Insurance companies are beginning to decide what they’ll charge and whether to participate on the Affordable Care Act (ACA) exchanges for 2019, with Matt Eyles, the next CEO of America’s Health Insurance Plans (AHIP), saying it’s “not a pretty picture right now” for individual market insurers.

Speaking at a Boston event hosted by The Atlantic, Eyles and Ceci Connolly, president and CEO of Alliance of Community Health Plans, both said they were disappointed by Congress failing to pass an ACA stabilization package with funding for reinsurance and the law’s halted cost-sharing reduction subsidies. The lack of congressional action, when combined with the elimination on the individual mandate penalty and efforts to expand the availability of non-ACA-compliant plans will result in hefty hikes in premiums to companies to stay in the ACA market.

“It’s just still a nasty soup right now that’s brewing and we’re looking ahead to 2019, and it’s not a really great picture right now,” Eyles said.

Insurers could hike premiums by up to 30 percent for 2019, after an average increase of 34 percent for silver-level plans for 2018. Despite the steeper cost, enrollment on the ACA exchanges dropped by only 3 percent this year. Eyles said the hardest-hit customers will be the pool of exchange shoppers who make too much money to qualify for premium support subsidies.

Some help for insurance markets has come from the states, with Connolly mentioning Massachusetts’ existing individual mandate and its own version of CSRs as example other states can follow while federal action appears unlikely.

“At least in a state like Massachusetts, you’re seeing a lot of ideas over many, many years and a lot of pilots and demonstrations,” she said.

Other states have also taken actions to work around the ACA, such as Iowa’s new law allowing non-ACA-compliant plans to be sold through the Iowa Farm Bureau.

The main issue both Eyles and Connolly said insurers are grappling with is uncertainty around the ACA markets for next year, especially with the risk pool expecting to worsen without the individual mandate penalty and the possibility of younger, healthier customers picking options like association health plans and short-term insurance.

Former CMS Administrator Andy Slavitt, however, pointed out some insurers are benefiting from the current market conditions that have many counties being served by only one exchange insurer. Greater competition—and with it, lower premiums—could be achieved, he said, if the Trump administration signaled to the insurance industry it wouldn’t try to “mess” with the ACA.

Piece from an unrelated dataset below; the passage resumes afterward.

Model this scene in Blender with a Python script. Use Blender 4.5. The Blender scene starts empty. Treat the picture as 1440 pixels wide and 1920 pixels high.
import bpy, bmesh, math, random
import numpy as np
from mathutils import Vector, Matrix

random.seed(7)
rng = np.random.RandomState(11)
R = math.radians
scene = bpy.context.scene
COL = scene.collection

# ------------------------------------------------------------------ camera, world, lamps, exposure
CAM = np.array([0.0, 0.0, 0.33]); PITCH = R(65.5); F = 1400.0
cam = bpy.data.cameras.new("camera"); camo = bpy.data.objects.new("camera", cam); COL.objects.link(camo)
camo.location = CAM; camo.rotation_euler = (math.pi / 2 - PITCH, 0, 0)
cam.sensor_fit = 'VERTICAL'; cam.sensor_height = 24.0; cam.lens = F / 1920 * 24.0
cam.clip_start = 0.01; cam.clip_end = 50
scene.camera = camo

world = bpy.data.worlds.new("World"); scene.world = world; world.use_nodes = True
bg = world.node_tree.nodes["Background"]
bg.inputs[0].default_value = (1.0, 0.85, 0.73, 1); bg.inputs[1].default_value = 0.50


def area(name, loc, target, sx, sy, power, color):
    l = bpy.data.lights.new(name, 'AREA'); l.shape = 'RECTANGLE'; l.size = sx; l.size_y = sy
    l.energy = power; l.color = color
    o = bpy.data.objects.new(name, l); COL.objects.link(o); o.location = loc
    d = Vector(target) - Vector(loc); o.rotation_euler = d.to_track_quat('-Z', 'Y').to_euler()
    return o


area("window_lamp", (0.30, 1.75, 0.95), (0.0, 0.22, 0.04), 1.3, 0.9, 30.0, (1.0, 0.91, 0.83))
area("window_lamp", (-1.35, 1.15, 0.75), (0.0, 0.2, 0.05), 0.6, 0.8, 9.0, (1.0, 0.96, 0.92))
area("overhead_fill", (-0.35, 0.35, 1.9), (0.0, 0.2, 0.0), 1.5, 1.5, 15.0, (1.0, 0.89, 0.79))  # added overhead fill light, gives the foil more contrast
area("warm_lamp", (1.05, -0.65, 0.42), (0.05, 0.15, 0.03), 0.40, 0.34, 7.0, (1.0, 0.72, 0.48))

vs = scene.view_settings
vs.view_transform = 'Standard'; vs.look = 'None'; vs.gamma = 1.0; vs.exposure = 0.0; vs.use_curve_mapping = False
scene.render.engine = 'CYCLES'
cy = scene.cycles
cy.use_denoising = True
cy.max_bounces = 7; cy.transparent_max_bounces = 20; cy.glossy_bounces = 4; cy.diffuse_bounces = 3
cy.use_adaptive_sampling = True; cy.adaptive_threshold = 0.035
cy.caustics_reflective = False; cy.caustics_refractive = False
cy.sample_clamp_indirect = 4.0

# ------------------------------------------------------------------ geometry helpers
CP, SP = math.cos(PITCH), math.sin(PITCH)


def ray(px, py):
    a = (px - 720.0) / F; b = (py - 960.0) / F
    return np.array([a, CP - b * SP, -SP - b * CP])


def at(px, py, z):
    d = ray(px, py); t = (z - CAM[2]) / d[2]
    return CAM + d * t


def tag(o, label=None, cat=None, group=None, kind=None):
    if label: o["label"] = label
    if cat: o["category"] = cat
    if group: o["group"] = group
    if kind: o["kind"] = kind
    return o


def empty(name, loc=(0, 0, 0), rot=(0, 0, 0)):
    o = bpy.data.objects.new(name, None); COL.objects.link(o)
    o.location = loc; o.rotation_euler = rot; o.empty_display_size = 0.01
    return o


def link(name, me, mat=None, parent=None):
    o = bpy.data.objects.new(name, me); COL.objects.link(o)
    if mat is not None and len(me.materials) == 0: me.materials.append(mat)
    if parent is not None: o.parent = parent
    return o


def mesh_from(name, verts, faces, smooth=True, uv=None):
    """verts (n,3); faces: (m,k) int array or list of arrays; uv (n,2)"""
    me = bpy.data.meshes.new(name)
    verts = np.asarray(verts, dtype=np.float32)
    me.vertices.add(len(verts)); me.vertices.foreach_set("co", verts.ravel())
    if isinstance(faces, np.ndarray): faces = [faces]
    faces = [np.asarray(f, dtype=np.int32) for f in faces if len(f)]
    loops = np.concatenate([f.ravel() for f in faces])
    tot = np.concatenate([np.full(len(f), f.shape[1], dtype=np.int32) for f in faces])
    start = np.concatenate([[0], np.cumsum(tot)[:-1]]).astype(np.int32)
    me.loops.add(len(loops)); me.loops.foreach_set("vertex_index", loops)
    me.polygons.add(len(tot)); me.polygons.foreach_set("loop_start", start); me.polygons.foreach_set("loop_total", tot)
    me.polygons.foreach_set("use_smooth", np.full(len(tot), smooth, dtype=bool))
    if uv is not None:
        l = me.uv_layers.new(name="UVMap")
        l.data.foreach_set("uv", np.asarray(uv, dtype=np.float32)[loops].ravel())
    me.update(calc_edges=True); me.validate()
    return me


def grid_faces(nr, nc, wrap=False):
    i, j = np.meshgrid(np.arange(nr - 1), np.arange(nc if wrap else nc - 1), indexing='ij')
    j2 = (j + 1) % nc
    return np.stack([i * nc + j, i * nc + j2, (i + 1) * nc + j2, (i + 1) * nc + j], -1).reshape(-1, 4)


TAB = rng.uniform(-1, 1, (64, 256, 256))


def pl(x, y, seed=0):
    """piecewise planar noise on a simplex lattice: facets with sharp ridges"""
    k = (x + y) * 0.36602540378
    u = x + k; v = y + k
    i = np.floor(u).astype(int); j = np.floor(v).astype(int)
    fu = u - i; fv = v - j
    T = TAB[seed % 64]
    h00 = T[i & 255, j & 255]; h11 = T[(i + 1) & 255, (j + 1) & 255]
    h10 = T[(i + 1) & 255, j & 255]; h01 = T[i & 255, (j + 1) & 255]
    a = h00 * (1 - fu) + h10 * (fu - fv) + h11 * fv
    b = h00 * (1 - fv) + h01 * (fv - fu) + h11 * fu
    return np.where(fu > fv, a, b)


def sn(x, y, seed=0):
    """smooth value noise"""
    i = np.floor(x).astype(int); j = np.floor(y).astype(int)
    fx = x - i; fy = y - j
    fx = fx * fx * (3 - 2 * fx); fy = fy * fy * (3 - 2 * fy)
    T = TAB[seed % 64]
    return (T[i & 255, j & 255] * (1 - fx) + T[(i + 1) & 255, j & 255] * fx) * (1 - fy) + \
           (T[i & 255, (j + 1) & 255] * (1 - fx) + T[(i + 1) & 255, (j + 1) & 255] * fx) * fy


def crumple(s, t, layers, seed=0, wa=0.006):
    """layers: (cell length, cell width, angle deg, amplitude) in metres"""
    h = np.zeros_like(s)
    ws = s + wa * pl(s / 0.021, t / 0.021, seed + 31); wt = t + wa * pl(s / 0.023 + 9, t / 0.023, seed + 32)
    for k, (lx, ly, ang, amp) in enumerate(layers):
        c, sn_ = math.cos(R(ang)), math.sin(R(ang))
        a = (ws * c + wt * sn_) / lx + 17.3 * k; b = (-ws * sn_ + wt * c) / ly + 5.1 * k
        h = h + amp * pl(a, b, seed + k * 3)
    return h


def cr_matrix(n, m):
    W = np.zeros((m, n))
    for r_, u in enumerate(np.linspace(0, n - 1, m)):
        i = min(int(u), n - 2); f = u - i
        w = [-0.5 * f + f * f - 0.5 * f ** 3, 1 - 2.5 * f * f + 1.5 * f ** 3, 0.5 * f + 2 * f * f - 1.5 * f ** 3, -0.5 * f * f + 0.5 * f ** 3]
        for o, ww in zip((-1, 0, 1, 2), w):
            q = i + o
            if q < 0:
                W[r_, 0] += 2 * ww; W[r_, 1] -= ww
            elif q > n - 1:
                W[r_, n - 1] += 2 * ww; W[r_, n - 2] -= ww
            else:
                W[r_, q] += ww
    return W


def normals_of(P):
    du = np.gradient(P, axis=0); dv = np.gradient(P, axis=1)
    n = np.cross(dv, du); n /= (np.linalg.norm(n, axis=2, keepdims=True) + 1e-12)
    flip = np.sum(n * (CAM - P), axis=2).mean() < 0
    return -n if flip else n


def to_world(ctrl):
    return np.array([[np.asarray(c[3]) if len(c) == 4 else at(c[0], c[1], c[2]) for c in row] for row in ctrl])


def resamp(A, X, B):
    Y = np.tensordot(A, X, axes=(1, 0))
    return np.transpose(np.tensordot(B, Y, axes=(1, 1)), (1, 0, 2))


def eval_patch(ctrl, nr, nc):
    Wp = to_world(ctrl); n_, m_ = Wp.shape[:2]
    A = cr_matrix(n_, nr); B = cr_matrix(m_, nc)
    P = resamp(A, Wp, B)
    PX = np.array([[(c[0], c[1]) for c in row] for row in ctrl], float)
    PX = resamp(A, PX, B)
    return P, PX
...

“Many Congresses before me got to decide what laws I implemented and I never once woke up and thought: ‘Do I like this law? Do I not like this law? Do I want to implement it? Do I want to undermine it?’” Slavitt said. “That just wasn’t my job and quite honestly, it’s not theirs. Having said that, it creates a lot of uncertainty for these guys and the companies they represent because every day, they don’t know what to expect.”